Al final de un viaje de casi dos semanas mi lista y la tumba de Maradona fueron lo de menos. Y es que el “Pelusa” fue un acompañante permanente en cada sitio visitado. Maradona vive en las paredes, y en la forma en que un país entero se aferra a su identidad con uñas, dientes y gambetas. Porque Argentina no lo necesita muerto para adorarlo. Lo necesita vivo, multiplicado, omnipresente.
Como “el Diego”, las cosas que realmente importan suelen esconderse en lugares que siempre estuvieron a la vista. De la misma forma que yo tuve que tomar un vuelo hasta el final —o tal vez el principio— de nuestro continente para re-descubrir, una vez más, el tamaño del corazón de mi hermano, a quien por cierto, desde hace tiempo le debía esta pequeña crónica.

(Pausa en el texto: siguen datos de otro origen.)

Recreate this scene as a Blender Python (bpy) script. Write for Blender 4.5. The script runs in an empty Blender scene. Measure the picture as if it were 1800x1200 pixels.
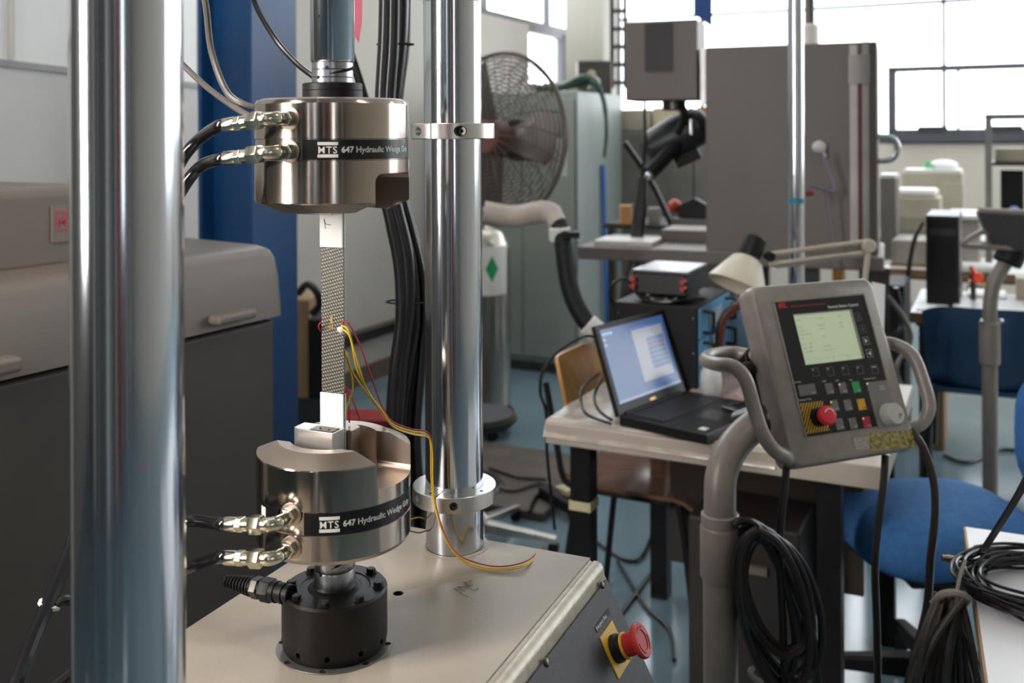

Eddie, en mis momentos más benevolentes, deseo que cualquiera, al menos una vez, pudiera sentir lo que es tener a un hermano como tú. Y al mismo tiempo sé que no podría compartirte con nadie. Gracias por ser el compañero que la vida me regaló para caminar el mundo; gracias por no rendirte y quererme incluso en los días en que quizás menos lo merezco; gracias por las promesas cumplidas, por Buenos Aires, por "el Diego", siempre, por "el Diego".